Pero lo difícil de los resultados no debe impedirnos revisar nuestros imaginarios. Y lo cierto es que desde novelas como Los miserables, en las que el protagonista en medio del hambre y la pobreza extrema roba un pedazo de pan, hasta las teorías de justicia que excusan el robo en caso de necesidad, se ha creado una idea, muy errónea por lo demás, de que “todo lo del pobre es robado”.
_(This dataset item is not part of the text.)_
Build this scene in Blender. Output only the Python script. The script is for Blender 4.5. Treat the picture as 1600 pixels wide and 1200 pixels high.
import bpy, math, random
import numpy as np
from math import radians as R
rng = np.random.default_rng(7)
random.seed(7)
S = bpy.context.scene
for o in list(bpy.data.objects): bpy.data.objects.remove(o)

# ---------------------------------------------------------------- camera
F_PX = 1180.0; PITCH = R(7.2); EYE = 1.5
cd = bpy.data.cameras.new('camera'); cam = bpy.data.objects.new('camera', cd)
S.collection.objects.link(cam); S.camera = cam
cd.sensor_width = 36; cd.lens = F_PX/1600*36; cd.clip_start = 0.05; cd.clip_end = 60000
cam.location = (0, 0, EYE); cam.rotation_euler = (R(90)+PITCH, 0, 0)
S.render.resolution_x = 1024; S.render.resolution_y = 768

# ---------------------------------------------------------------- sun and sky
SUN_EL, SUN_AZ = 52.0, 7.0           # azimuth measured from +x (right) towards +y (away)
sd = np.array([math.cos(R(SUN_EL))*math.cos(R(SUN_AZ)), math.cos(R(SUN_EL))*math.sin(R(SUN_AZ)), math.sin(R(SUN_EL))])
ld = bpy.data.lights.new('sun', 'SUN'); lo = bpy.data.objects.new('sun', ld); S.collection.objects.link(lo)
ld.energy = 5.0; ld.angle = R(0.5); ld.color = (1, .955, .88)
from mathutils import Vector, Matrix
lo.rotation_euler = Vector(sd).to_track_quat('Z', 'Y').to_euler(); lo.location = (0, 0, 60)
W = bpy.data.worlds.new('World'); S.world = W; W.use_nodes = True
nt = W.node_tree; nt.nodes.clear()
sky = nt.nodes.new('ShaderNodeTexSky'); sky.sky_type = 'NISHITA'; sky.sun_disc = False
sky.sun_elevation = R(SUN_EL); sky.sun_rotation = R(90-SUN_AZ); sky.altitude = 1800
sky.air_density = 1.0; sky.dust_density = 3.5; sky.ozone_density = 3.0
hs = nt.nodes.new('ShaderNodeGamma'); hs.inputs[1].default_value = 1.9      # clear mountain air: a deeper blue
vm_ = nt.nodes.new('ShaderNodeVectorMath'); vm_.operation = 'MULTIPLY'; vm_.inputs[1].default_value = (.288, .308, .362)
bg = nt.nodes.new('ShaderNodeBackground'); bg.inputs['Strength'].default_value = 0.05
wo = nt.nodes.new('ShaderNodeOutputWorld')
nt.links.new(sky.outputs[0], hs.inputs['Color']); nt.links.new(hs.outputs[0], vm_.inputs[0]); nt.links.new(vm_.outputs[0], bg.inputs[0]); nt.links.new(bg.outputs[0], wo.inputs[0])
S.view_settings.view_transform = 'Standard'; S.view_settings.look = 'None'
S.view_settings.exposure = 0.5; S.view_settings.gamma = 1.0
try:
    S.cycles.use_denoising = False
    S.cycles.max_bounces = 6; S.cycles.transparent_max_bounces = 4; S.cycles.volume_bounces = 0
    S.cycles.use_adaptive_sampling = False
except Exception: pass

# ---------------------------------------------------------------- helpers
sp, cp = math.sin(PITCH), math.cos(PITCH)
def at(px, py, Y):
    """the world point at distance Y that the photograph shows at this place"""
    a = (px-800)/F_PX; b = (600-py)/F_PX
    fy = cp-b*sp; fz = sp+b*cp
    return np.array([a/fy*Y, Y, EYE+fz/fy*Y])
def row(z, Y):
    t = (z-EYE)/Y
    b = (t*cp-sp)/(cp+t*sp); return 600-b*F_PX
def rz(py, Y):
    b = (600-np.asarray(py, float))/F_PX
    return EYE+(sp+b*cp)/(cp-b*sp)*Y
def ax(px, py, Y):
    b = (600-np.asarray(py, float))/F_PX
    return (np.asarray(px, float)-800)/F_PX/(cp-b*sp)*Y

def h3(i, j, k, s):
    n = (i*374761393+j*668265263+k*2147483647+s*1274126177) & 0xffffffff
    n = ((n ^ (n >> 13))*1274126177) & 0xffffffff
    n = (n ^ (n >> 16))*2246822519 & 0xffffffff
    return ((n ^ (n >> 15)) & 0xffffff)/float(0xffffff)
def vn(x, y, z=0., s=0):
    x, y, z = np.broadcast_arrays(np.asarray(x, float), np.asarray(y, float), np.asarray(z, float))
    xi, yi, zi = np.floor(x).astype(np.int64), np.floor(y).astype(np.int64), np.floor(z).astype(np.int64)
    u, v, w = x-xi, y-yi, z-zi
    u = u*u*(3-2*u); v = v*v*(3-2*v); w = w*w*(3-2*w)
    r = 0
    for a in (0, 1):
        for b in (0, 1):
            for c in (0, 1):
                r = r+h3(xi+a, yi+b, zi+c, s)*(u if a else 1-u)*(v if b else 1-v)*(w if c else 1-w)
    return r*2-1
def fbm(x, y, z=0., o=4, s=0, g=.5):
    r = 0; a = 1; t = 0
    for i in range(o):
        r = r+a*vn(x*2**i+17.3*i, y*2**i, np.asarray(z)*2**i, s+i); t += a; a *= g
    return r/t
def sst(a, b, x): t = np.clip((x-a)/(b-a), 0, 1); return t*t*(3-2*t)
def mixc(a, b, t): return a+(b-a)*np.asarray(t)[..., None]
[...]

Una idea que sigue siendo enfatizada hoy por los hacedores de política. Justo esta semana algunos medios publicaron las afirmaciones de Petro sobre el robo de celulares, en las que el candidato afirma que la salida no está en meter a los ladrones a prisión, sino en la inclusión social. Y aunque las intenciones sean las mejores, y quizá hay mucho de verdad en tal narrativa, asociar hurto con pobreza es complicado porque no sólo parece ser parcialmente falso, sino que además hace de las personas de pocos recursos eternos sospechosos.

Ni todo se soluciona con plata, ni todo lo del pobre es robado. Hay miles de personas que, pese a sus dificultades económicas, se mantienen con la más íntegra honestidad. Sus vidas son intachables y admirables. Pero, por hacer bien, a veces se daña la cosa. Y aunque hay que atacar las causas económicas de la violencia, hay que tener mucho cuidado con no quitarles a los individuos lo único que concede dignidad: su autonomía y su buen nombre.